Tanja Stampfl, a native of Italy, is assistant professor in the English Department at the University of the Incarnate Word. Her research and teaching centre on the convergence of race, gender, and identity in twentieth-century postcolonial and world literature.

Nicole Willey is an associate professor of English at Kent State University Tuscarawas, where she teaches African American and other literatures. Her research interests include mothering, memoir, nineteenth-century American literature, and slave narratives. She wrote Creating a New Ideal of Masculinity for American Men: The Achievement of Sentimental Women Writers in the Mid-Nineteenth Century and is currently working on a collection about motherhood memoirs.

Description

Textual Mothers/Maternal Texts focuses on mothers as subjects and as writers who produce auto/biography, fiction, and poetry about maternity. International contributors examine the mother without child, with child, and in her multiple identities as grandmother, mother, and daughter.

The collection examines how authors use textual spaces to accept, negotiate, resist, or challenge traditional conceptions of mothering and maternal roles, and how these texts offer alternative practices and visions for mothers. Further, it illuminates how textual representations both reflect and help to define or (re)shape the realities of women and families by examining how mothering and being a mother are political, personal, and creative narratives unfolding within both the pages of a book and the spaces of a life.
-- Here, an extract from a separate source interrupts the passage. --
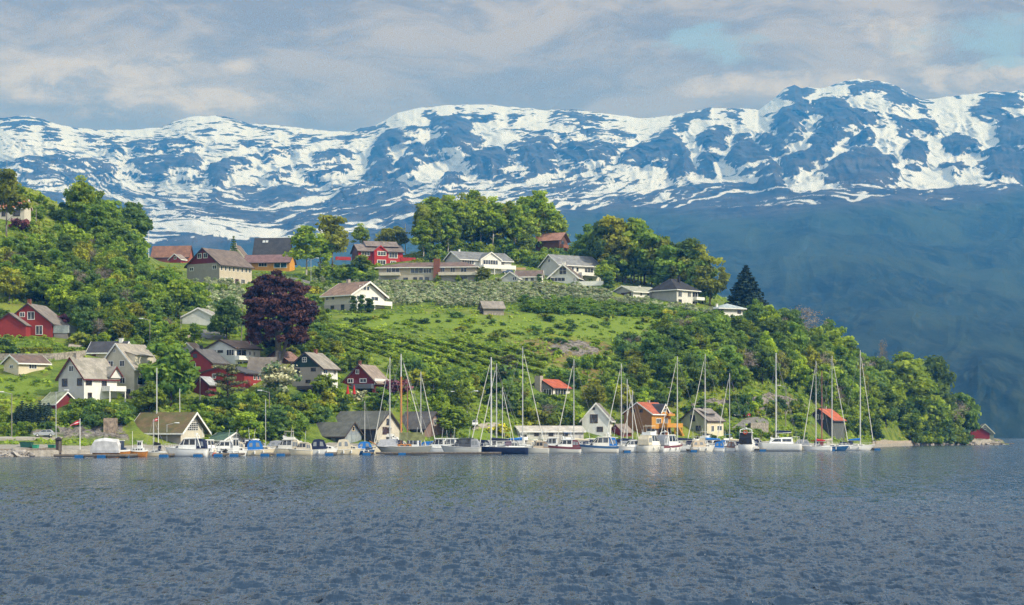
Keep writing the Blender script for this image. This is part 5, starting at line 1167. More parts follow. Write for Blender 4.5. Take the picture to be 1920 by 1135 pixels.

The range of chapters maps a shift from the daughter-centric stories that have dominated the maternal tradition to the matrilineal and matrifocal perspectives that have emerged over the last few decades as the mother’s voice moved from silence to speech.

Contributors make aesthetic, cultural, and political claims and critiques about mothering and motherhood, illuminating in new and diverse ways how authors and the protagonists of the texts “read” their own maternal identities as well as the maternal scripts of their families, cultures, and nations in their quest for self-knowledge, agency, and artistic expression.